Inform 7 is touted as a "design system for interactive fiction based on natural language." The natural language component is interesting because, in the context of Inform, the natural language is not some abstraction layer that sits on top of code. This is not about natural language parsing. Here the natural language is code; this is about natural language programming.

The types of games that get created are, like any games, those that can be explored. In this case, that exploration is entirely done via the medium of text. And the control mechanism for the game is that of entering in commands and seeing how the game responds. But providing tests for these types of games can be extremely challenging, particularly as the features of the game build up.

Game Files

Source File

There is one core story file that will contain all of the source code for the main game. Inform 7 is somewhat unique among programming languages in that you can only have one source file for your core game.

Extension Files

The core story file can reference files called "extensions." There are two of my own that will always be included.

Extension files are situated such that they go in a directory based on the name of the author.

Examples

You will notice in the source text lines like [ Example 215: Magneto's Revenge ]. These comments are referring to examples that I have taken from the official Inform 7 manuals, but generally repurposed to some extent for pedagogical purposes.

The example number and name will never be modified so that you can easily reference the originals in the Inform 7 manual. This approach allows me to leverage existing material but change it to provide more focused examples of implementation, backed up by tests.

Game Writing and Playing

The person who creates the interactive fiction is it's author. That's simple enough. But what about the player? The player is obviously the human being playing the game. But that player is controlling a fictional protagonist in the game world. That protagonist is sometimes called the player character (PC). There are also other characters that might be part of a game and those are traditionally called non-player characters (NPCs). Taken together, any entity modeling a person or animal or living entity in such a game world is referred to as an actor.

Game Creation

There are two parts to creating interactive fiction with Inform 7. The first of those is the creation of the world as it will be at the start of play. This is what the player will initially encounter. The second aspect are the rules of play. These rules govern what will happen as the player explores the world, trying things out.

Game Interaction

In terms of interaction, the core idea is players interacting with an environment. This takes place via a kind of "conversation" where the player types in commands to the game and the game responds to those command requests by saying what the actor who received the command did and what happened as a result. Just like the real world, this game world has rules that apply to it and these rules are what dictates the type of responses.

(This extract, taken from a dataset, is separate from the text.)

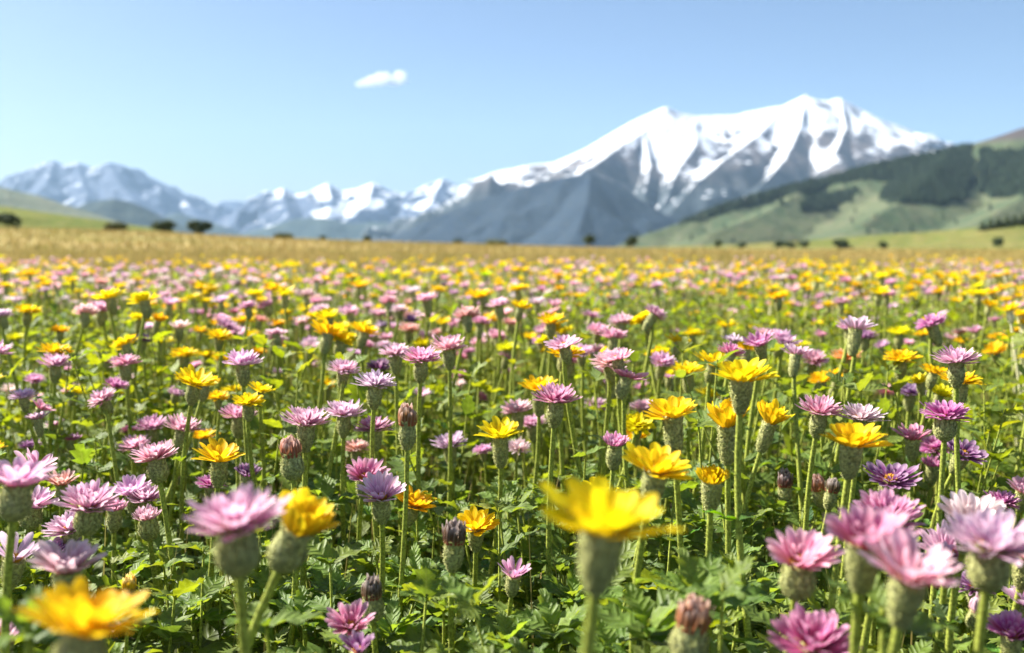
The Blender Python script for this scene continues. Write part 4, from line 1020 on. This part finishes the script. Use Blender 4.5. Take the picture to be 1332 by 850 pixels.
# ------------------------------------------------------------------ single trees and bushes along the field edge
tr = np.random.default_rng(41)
M_CROWN = [plain_mat('crown', (.05, .075, .032), (.10, .125, .05), 1.5, .8, .12), plain_mat('crown_light', (.09, .11, .035), (.17, .17, .06), 1.5, .8, .15)]
M_BARK = plain_mat('bark', (.08, .06, .045), (.16, .12, .09), 8)
clump = Geo().add([[-1, 0, 0], [.2, -.9, .15], [1, .1, -.05], [.1, .8, .3], [0, 0, .55]], T=[(0, 1, 4), (1, 2, 4), (2, 3, 4), (3, 0, 4)])
def tree(px, py, wpx, hpx, depth, name, label, light=0, cone=False, G=None):
    b = at_y(px, py, depth); zg = float(ground_z(b[0], b[1])) if G is None else float(height_on(G, np.array([b[0]]), np.array([b[1]]))[0])
    if G is not None: zg = max(zg, float(ground_z(b[0], b[1])))
    wd, ht = wpx * depth / F, hpx * depth / F
    root = link(name, None, None, label, 'tree' if 'tree' in name else 'bush', 'trees and bushes along the field edge'); root.location = (b[0], b[1], zg)
    m = 420
    if cone:
        t = tr.random(m) ** 1.5; rad = (1 - t) * wd / 2 * np.sqrt(tr.random(m)) * tr.uniform(.8, 1.1, m); th = tr.random(m) * 6.28
        loc = np.stack([rad * np.cos(th), rad * np.sin(th), ht * (.12 + .88 * t)], -1); s = wd * .10
    else:
        lob = [(tr.uniform(-.28, .28), tr.uniform(-.28, .28), tr.uniform(.42, .74), tr.uniform(.22, .34)) for _ in range(8)]
        L = np.array([lob[tr.integers(8)] for _ in range(m)]); d = tr.normal(size=(m, 3)); d /= np.linalg.norm(d, axis=1)[:, None]
        loc = (L[:, :3] + d * (L[:, 3] * tr.uniform(.55, 1.05, m))[:, None]) * np.array([wd, wd, ht]); loc[:, 2] = np.maximum(loc[:, 2], .08 * ht); s = wd * .085
    M = frames(tr.random(m) * 6.28, tr.normal(0, .7, m), tr.normal(0, .8, m), s * tr.uniform(.6, 1.5, m))
    cr = Geo().scatter(clump, M, loc)
    link('crown', cr.mesh('crown', M_CROWN[light], smooth=False), root)
    t = np.linspace(0, 1, 5)[:, None]
    tg = tube_geo(np.hstack([.03 * wd * np.sin(t * 5), .03 * wd * np.cos(t * 4) - .03 * wd, t * ht * (.9 if cone else .6) - .05]), np.linspace(.05, .015, 5) * wd, 6)
    if not cone:
        for q in range(4):
            a = q * 1.6; tg.merge(tube_geo([[0, 0, .25 * ht], [.15 * wd * math.cos(a), .15 * wd * math.sin(a), .45 * ht], [.26 * wd * math.cos(a), .26 * wd * math.sin(a), .62 * ht]], [.025 * wd, .018 * wd, .008 * wd], 5))
    link('trunk', tg.mesh('trunk', M_BARK), root)
    FOLK.append(dict(x=px, y=py - hpx / 2, w=max(wpx, 12), kind='tree', short=None, root=root, z=0, d=depth))
    return root
TREES = [(8, 300, 30, 20, 150, 'tree', 'dark rounded tree cut off by the left edge at the foot of the green hill', 0, 0, None),
 (150, 304, 30, 11, 150, 'bush', 'low olive bush at the foot of the green hill near the twin dark trees', 1, 0, None),
 (213, 302, 30, 19, 170, 'tree', 'taller dark tree of the twin trees below the blue range', 0, 0, None),
 (262, 307, 32, 20, 170, 'tree', 'wider dark tree of the twin trees, standing nearer the gap in the ranges', 0, 0, None),
 (369, 314, 26, 8, 160, 'bush', 'flat brownish bush under the pale gap between the ranges', 1, 0, None),
 (421, 316, 10, 8, 170, 'bush', 'tiny bush under the bright snowfield', 0, 0, None),
 (477, 319, 12, 10, 170, 'bush', 'small dark bush where the dark mountain begins', 0, 0, None),
 (596, 323, 14, 7, 160, 'bush', 'small bush under the left flank of the dark mountain', 0, 0, None),
 (646, 324, 28, 7, 160, 'bush', 'wide low bush in front of the pale valley floor', 1, 0, None),
 (766, 324, 16, 17, 180, 'tree', 'dark upright tree under the pointed dark mountain', 0, 0, None),
 (822, 324, 18, 17, 180, 'tree', 'dark round tree where the dark mountain meets the pasture slope', 0, 0, None),
 (935, 322, 12, 12, 330, 'tree', 'small dark tree at the start of the grassy rise', 0, 0, 'GR'),
 (965, 322, 12, 9, 330, 'tree', 'smaller tree next to the small dark tree on the grassy rise', 0, 0, 'GR'),
 (1015, 317, 14, 11, 380, 'tree', 'first tree of a short dark row on the grassy rise', 0, 0, 'GR'),
 (1030, 317, 14, 9, 380, 'tree', 'middle tree of a short dark row on the grassy rise', 0, 0, 'GR'),
 (1046, 317, 14, 11, 380, 'tree', 'last tree of a short dark row on the grassy rise', 0, 0, 'GR'),
 (1091, 314, 24, 10, 390, 'bush', 'dark spreading bush on the crest of the grassy rise', 0, 0, 'GR'),
 (1148, 331, 14, 11, 235, 'tree', 'round dark tree in the green strip at the edge of the golden field', 0, 0, 'GR'),
 (1297, 312, 16, 16, 300, 'tree', 'single dark tree below the row of conifers', 0, 0, 'GR'),
 (1265, 357, 18, 14, 13.5, 'bush', 'dusky weed bush among the last flowers near the white bloom', 1, 0, None),
 (1007, 347, 14, 10, 16, 'bush', 'little dark weed bush alone in the golden field', 1, 0, None)]
for k in range(7): TREES.append((1278 + k * 10.5, 294 - k * 1.1, 12 + (k * 5) % 4, 12 + (k * 7) % 6, 400, 'conifer_tree', ['first', 'second', 'third', 'fourth', 'fifth', 'sixth', 'seventh'][k] + ' conifer from the left in the dark row at the right edge', 0, 1, 'GR'))
for px, py, a, b, d, nm, lb, li, co, G in TREES: tree(px, py, a, b, d, nm, lb, li, bool(co), GR if G else None)

# ------------------------------------------------------------------ the leafy shoots in front, the cloud, the air
def shoot(px, py, depth, size, label, nl=7, col=(.09, .17, .03), tilt=0.35):
    """A leafy shoot whose top rosette is seen at (px, py)."""
    C = at(px, py, depth); root = link('leafy_shoot', None, None, label, 'plant', 'leafy shoots in front'); root.location = (C[0], C[1], 0)
    h = C[2]
    t = np.linspace(0, 1, 8)[:, None]; P = np.hstack([.012 * np.sin(t * 3) * (1 - t), .012 * t * (1 - t), t * h])
    link('stem', tube_geo(P, np.linspace(.0034, .0022, 8), 8, 0, 90, ug).mesh('stem', MSTEM), root)
    for k in range(nl + 6):
        top = k < nl; f = 1.0 if top else ug.uniform(.45, .93)
        az = k * 2.4 + ug.normal(0, .2); pit = (tilt + .09 * k if top else ug.uniform(.0, .4)) + ug.normal(0, .1)
        s = size * (1.15 - .075 * k if top else ug.uniform(.9, 1.25))
        m3 = frames([az], pit, ug.normal(0, .25), s)[0]
        lf = link('leaf', LEAF_ME[ug.integers(4)], root)
        lf.matrix_local = Matrix.Translation((0, 0, h * f - (.0 if not top else .002 * (nl - k)))) @ Matrix([list(x) for x in m3]).to_4x4()
        q = (1.0 + .07 * k if top else .75) * ug.uniform(.8, 1.2); lf.color = (min(col[0] * q * (1 + .03 * k), .22), min(col[1] * q, .26), col[2] * q, 1)
    return root
SHOOTS = [(722, 812, .86, 1.05, 'leafy shoot with big lobed leaves and a yellow tip below the small low pink aster'),
 (745, 770, 1.02, 1.0, 'leafy shoot with a lobed leaf fan in the dark gap under the largest daisy'),
 (660, 832, .84, .95, 'broad leaved shoot at the bottom edge below the low yellow daisy'),
 (795, 842, .80, .95, 'shoot of narrow pale leaves at the bottom edge under the largest daisy'),
 (842, 806, .72, 1.1, 'blurred leafy shoot between the largest daisy stem and the brownish bud'),
 (905, 762, .70, 1.0, 'soft blurred leaf tuft above the large brownish bud'),
 (935, 790, .90, 1.0, 'leafy shoot with toothed leaves beside the brownish bud'),
 (1000, 770, .98, 1.0, 'bright leafy shoot under the outer aster of the pink clump'),
 (962, 690, 1.18, 1.0, 'leafy shoot with wide leaves around the crossed daisy stems'),
 (955, 730, 1.08, 1.0, 'dark green shoot under the wide leaves of the daisy stems'),
 (1000, 662, 1.25, .9, 'leafy shoot beside the spiky dark bud'),
 (1150, 790, .56, .8, 'very blurred green tuft between the pale asters and the magenta one'),
 (540, 740, 1.08, .95, 'leafy shoot beside the stem of the lilac aster with the orange centre'),
 (440, 770, 1.0, 1.0, 'leafy shoot above the rose aster near the bottom'),
 (395, 800, .95, 1.0, 'dark leafy shoot below the tilted yellow daisy'),
 (350, 770, 1.02, 1.0, 'leafy shoot between the stems of the lilac aster and the tilted daisy'),
 (250, 790, .98, 1.0, 'dark glossy shoot below the biggest lilac aster'),
 (205, 720, 1.15, .9, 'small leaved shoot along the long stem of the pink trio'),
 (35, 805, .52, .7, 'blurred pale green tuft behind the corner yellow daisy'),
 (580, 790, 1.0, 1.0, 'leafy shoot at the foot of the low yellow daisy'),
 (510, 815, .92, 1.0, 'leafy shoot beside the rose aster at the bottom'),
 (415, 640, 1.3, .9, 'feathery leafy shoot under the broad dusty pink aster'),
 (650, 640, 1.25, .85, 'leafy shoot on the stem side of the neat yellow daisy'),
 (860, 690, 1.15, .95, 'leafy shoot under the sideways cupped daisy')]
for px, py, d, s, lb in SHOOTS: shoot(px, py, d, s, lb)

n = N('cloud'); p = n.pos()
MCLOUD = n.m
vol = n.node('VolumePrincipled', {'Color': (1, 1, 1), 'Density': .0095, 'Anisotropy': .0})
n.t.links.new(vol.outputs[0], n.out.inputs['Volume'])
g = Geo(); DC = 15000
for px, py, w_, h_ in ((476, 108, 14, 8), (484, 105.5, 15, 11), (494, 103, 15, 14), (501, 102, 13, 13), (508, 105, 13, 10), (519, 101, 13, 15), (524, 100, 9, 12), (514, 107, 17, 7), (468, 110, 10, 6), (529, 106, 6, 5)):
    c = at_y(px, py, DC); sub = Geo(); a = np.linspace(-math.pi / 2 + .001, math.pi / 2 - .001, 9)
    lathe(sub, np.stack([np.cos(a), np.sin(a)], -1), 14)
    k = DC / F; g.merge(sub, M=np.diag([w_ * k * .62, w_ * k * .62, h_ * k * .62]), loc=c)
link('cloud', g.mesh('cloud', MCLOUD), None, 'single small white cloud alone in the blue sky', 'cloud')

HAZE = 3.5e-5
n = N('haze'); vol = n.node('VolumePrincipled', {'Color': (.45, .68, 1.0), 'Density': HAZE, 'Anisotropy': .0})
n.t.links.new(vol.outputs[0], n.out.inputs['Volume'])
a, b, zt = 15000, -3.0, 1750
V = [(x, y, z) for z in (b, zt) for y in (-a, a) for x in (-a, a)]
g = Geo().add(V, [(0, 2, 3, 1), (4, 5, 7, 6), (0, 1, 5, 4), (2, 6, 7, 3), (1, 3, 7, 5), (0, 4, 6, 2)])
link('haze', g.mesh('haze', n.m, smooth=False), None, 'thin bluish air that fades the distant mountains', 'haze', None, 'stuff')

# ------------------------------------------------------------------ labels of the scattered flowers: colour, kind, and place beside a flower or tree that has a name of its own
marks = [f for f in FOLK if f['short']]
TM = {'taller dark tree of the twin trees below the blue range': 'the taller twin dark tree', 'dark rounded tree cut off by the left edge at the foot of the green hill': 'the tree at the left edge',
      'dark upright tree under the pointed dark mountain': 'the upright dark tree', 'dark round tree where the dark mountain meets the pasture slope': 'the round dark tree',
      'flat brownish bush under the pale gap between the ranges': 'the flat brownish bush', 'wide low bush in front of the pale valley floor': 'the wide low bush', 'small dark tree at the start of the grassy rise': 'the small tree on the grassy rise',
      'round dark tree in the green strip at the edge of the golden field': 'the tree in the green strip', 'single dark tree below the row of conifers': 'the tree below the conifers', 'dark spreading bush on the crest of the grassy rise': 'the spreading bush on the crest'}
for f in FOLK:
    s = TM.get(f['root'].get('label'))
    if s: marks.append(dict(f, short=s))
ALL = [(f['x'], f['y'], f['kind']) for f in FOLK if f['kind'] != 'tree'] + MASS_PX
P_ALL = {k: np.array([(a, b) for a, b, c in ALL if c == k]) for k in ('yellow_daisy', 'pink_aster')}
def sector(dx, dy): return np.where(np.abs(dx) > np.abs(dy) * 1.0, np.where(dx < 0, 0, 2), np.where(dy < 0, 1, 3))
WORD = ['left of', 'above', 'right of', 'below']; ORD = ['first', 'second', 'third', 'fourth', 'fifth', 'sixth', 'seventh', 'eighth', 'ninth', 'tenth']
cand = {}
for f in FOLK:
    if not f.get('fill'): continue
    best = []
    for m in marks:
        dx, dy = f['x'] - m['x'], f['y'] - m['y']; dd = math.hypot(dx, dy)
        if dd > 340: continue
        Q = P_ALL[f['kind']]; ax_, ay_ = Q[:, 0] - m['x'], Q[:, 1] - m['y']
        sec = int(sector(np.array(dx), np.array(dy)))
        r_ = int(((np.hypot(ax_, ay_) < dd - 1e-6) & (np.hypot(ax_, ay_) > 1) & (sector(ax_, ay_) == sec)).sum())
        if r_ < 10: best.append((r_ * 12 + dd * .3, r_, sec, m['short']))
    best.sort(key=lambda q: q[0]); cand[id(f)] = best[:12]
seen, left = set(), []
for f in sorted((f for f in FOLK if f.get('fill')), key=lambda f: -f['w']):
    what = 'daisy' if f['kind'] == 'yellow_daisy' else 'aster'
    col = f['colour'] + (' yellow' if f['colour'] == 'gold' else '')
    for _, r_, sec, short in cand[id(f)]:
        lb = f"{col.replace('gold yellow', 'golden yellow')} {what}, the {ORD[r_]} {what} {WORD[sec]} {short}"
        if lb.lower() not in seen and len(lb.replace(',', ' ').split()) <= 16:
            f['root']['label'] = lb; seen.add(lb.lower()); break
    else:
        left.append(f)
for f in left:
    if f['kind'] == 'yellow_daisy': f['root']['label'] = 'small blurred yellow daisy head in the crowded far rows'
    else: f['root']['label'] = 'small blurred %s aster head in the crowded far rows' % f['colour']
print('labels left', len(left), 'fill', len(cand), 'counts', count)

The Inform 7 manual says that Inform will provide only "provide a basic, penny-plain, vanilla flavored sort of realism." Specifically there are "basic rules of realism" that every Inform project begins with.

What this means is that an Inform game has a set of physical laws built into it already. Some examples are inanimate objects do not spontaneously move or change, one solid object cannot pass through another, there are opaque barriers through which light cannot pass, and so on. These rules can stop many attempted actions. A very common example is that built-in rules ensure that actions are rejected if the actor would need to touch something that's out of reach or see something that's invisible.

Game Actions

When a player explores interactive fiction, that exploration takes the form of a series of actions. The author's role, when creating such interactive fiction, is thus responding to those actions. As per the above, Inform imposes rules on actions. But it's also possible for authors to impose extra rules on those actions.

It's this interplay of action and rule that provides fertile ground for considering how to test such games, both in exploratory and scripted fashion.